Look through the records below, and copy out every line that holds the string "scene".

§ ENTRIES:
● ● ● ● ● ● ●

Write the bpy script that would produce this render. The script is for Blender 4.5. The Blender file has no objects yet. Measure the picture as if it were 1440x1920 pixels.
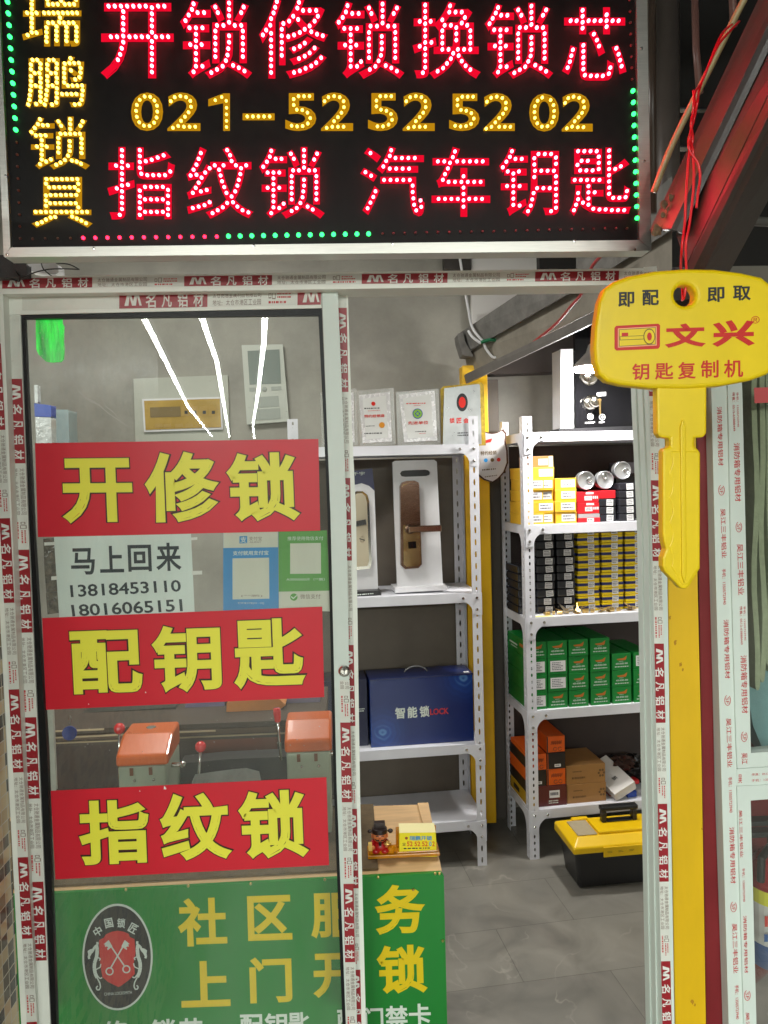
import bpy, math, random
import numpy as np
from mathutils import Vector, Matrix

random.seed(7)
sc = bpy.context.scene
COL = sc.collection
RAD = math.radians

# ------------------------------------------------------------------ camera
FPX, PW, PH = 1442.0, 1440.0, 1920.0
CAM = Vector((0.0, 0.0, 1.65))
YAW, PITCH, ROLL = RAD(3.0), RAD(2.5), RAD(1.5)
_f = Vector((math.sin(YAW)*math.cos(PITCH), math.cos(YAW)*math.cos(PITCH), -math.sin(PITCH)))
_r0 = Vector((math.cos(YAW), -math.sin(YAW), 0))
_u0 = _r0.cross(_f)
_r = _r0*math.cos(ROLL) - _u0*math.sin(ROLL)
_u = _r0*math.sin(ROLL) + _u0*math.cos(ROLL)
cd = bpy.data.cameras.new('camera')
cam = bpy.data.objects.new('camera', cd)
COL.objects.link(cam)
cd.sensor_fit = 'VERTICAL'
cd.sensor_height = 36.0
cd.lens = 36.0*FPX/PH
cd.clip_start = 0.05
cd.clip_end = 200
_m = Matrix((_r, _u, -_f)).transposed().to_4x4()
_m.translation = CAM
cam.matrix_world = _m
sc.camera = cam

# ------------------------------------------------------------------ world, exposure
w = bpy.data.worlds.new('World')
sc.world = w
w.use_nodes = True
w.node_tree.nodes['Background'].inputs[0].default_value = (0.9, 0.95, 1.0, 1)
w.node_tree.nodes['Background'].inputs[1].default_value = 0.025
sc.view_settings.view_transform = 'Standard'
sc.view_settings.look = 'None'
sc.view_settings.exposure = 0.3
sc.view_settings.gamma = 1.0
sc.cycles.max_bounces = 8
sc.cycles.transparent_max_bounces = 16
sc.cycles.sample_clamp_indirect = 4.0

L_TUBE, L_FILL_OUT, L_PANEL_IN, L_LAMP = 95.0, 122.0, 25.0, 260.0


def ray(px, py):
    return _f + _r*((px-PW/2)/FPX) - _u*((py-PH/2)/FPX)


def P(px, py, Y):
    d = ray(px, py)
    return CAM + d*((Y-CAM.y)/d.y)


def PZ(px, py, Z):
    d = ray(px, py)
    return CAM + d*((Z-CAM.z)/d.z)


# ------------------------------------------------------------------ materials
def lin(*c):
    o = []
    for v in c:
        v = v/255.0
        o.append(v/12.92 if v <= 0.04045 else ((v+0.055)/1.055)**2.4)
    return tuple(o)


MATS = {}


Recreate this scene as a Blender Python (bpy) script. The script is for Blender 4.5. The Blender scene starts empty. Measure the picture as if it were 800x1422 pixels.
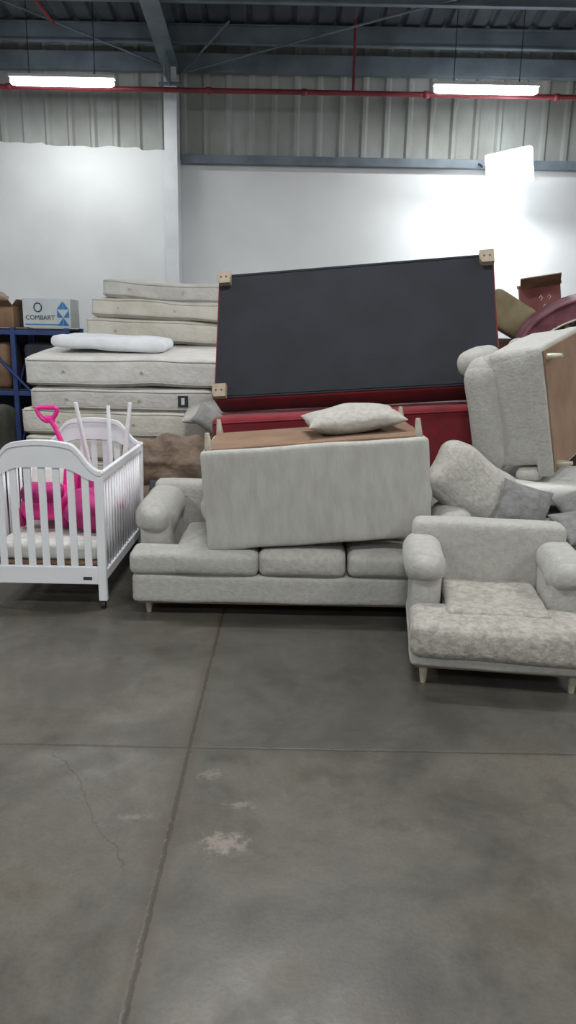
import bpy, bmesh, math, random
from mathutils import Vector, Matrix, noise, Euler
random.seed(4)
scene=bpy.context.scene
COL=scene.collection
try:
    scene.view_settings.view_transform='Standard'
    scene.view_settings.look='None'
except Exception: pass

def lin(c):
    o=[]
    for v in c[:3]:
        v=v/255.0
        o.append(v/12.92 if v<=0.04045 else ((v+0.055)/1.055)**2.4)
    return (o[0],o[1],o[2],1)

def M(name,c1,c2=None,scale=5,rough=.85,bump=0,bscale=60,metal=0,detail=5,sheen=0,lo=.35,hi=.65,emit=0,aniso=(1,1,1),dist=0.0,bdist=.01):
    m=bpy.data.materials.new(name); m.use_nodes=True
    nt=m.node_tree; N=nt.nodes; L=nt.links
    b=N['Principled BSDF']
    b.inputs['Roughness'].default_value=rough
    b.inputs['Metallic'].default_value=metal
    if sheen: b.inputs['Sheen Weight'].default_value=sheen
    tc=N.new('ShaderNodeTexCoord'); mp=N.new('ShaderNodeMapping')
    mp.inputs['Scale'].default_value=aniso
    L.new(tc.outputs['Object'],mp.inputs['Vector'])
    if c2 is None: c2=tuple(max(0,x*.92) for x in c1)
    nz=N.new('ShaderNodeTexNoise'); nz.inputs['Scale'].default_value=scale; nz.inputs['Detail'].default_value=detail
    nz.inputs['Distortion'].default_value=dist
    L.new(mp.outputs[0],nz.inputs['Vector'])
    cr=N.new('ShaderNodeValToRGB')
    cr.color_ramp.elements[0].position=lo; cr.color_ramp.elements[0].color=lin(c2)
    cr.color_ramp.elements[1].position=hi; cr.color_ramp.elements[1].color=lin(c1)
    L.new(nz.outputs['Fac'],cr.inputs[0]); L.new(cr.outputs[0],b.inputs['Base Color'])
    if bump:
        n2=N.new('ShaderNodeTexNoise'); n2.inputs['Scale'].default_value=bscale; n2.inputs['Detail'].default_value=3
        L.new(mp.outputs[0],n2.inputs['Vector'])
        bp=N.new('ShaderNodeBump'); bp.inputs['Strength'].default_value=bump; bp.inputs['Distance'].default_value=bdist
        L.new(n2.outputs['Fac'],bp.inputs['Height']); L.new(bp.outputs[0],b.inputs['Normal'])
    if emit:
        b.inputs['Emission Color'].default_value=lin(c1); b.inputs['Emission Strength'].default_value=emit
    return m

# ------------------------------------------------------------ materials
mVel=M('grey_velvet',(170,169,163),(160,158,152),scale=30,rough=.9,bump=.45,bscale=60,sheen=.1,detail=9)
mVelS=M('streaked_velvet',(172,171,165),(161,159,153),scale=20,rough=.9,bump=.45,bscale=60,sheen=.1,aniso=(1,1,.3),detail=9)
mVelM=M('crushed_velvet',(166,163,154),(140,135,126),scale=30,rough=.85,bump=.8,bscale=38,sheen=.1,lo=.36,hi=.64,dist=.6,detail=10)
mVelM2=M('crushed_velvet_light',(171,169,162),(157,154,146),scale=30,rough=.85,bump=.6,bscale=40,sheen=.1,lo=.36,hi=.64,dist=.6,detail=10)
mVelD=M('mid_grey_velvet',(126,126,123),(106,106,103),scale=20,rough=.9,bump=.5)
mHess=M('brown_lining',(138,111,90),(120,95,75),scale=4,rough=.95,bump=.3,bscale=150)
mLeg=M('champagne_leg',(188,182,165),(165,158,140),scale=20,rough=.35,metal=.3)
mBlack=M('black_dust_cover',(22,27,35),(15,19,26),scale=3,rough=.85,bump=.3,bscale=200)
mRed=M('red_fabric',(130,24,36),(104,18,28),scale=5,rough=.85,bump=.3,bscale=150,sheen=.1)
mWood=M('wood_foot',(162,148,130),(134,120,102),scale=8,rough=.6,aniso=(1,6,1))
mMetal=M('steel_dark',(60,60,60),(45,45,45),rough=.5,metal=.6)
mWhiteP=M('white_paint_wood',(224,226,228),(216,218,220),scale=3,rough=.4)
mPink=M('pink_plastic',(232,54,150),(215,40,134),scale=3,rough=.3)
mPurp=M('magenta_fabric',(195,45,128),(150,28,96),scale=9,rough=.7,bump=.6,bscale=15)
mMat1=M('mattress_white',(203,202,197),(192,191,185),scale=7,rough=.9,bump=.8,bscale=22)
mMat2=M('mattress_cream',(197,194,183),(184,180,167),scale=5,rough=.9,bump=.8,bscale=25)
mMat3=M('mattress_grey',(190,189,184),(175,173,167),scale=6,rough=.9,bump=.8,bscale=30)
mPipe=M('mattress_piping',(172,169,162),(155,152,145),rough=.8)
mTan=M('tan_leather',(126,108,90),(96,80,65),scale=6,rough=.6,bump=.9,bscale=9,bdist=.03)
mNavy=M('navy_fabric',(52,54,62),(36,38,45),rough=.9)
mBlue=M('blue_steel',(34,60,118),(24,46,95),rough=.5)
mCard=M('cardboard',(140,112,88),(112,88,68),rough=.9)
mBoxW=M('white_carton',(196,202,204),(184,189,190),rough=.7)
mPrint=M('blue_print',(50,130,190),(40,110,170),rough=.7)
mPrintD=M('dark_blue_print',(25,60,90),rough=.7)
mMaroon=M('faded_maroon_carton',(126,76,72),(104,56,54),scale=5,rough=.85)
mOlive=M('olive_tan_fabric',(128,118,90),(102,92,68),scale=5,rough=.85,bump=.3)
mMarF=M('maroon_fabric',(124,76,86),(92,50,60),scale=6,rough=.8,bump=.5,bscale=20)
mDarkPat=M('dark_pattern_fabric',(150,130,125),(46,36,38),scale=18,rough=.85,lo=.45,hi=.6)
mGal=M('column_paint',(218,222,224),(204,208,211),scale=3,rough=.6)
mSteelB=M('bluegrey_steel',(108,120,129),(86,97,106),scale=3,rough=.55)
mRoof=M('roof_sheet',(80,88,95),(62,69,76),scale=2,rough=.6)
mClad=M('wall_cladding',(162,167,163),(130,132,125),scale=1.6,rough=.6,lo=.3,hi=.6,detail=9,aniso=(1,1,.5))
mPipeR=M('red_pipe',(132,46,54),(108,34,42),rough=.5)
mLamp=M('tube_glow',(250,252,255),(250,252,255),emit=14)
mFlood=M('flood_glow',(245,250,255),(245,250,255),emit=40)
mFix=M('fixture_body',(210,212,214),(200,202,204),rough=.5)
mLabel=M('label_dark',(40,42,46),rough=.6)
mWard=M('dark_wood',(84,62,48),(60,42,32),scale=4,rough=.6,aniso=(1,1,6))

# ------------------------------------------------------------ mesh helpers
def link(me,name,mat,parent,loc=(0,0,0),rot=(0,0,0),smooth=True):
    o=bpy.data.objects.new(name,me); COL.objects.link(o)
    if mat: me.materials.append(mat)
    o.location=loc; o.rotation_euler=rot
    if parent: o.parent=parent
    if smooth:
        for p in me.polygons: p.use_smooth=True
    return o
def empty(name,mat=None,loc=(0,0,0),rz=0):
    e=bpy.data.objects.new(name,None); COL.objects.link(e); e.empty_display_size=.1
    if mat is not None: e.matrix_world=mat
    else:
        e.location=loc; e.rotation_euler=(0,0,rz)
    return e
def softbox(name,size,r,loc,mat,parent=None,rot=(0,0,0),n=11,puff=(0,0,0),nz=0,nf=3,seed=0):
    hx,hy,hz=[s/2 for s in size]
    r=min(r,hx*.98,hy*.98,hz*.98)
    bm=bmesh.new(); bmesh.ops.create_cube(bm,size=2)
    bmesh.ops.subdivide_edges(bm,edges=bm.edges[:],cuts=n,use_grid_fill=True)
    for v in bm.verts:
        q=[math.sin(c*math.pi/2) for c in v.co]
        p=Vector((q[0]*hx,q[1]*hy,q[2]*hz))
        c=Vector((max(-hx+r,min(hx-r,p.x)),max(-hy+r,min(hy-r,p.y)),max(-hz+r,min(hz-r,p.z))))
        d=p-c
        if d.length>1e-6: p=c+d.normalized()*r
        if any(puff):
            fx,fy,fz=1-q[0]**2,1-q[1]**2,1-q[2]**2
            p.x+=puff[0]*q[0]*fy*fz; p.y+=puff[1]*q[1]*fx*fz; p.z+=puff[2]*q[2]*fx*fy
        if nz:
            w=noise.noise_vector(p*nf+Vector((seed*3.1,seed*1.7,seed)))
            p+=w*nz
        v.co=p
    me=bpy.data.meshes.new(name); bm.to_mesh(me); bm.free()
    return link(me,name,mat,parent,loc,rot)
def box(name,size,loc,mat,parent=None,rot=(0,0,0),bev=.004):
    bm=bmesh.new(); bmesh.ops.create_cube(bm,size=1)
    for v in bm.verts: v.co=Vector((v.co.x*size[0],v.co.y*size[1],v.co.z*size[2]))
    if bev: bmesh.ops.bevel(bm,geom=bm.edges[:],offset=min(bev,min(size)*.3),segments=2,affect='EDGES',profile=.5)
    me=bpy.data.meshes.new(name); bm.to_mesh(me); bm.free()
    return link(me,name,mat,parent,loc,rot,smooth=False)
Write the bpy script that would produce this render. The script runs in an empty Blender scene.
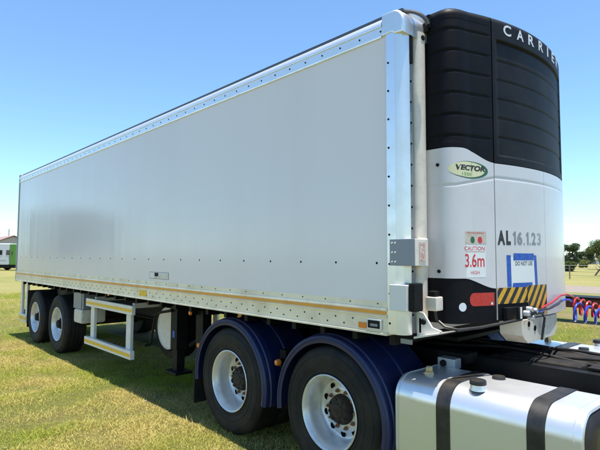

● ● ● ● ● ● ●

§ TASK RESULT:
sc = bpy.context.scene
Recreate this scene as a Blender Python (bpy) script. The script is for Blender 4.5. The Blender scene starts empty. Measure the picture as if it were 800x1422 pixels.
scene=bpy.context.scene
COL=scene.collection
    scene.view_settings.view_transform='Standard'
    scene.view_settings.look='None'
Write the bpy script that would produce this render. The script runs in an empty Blender scene.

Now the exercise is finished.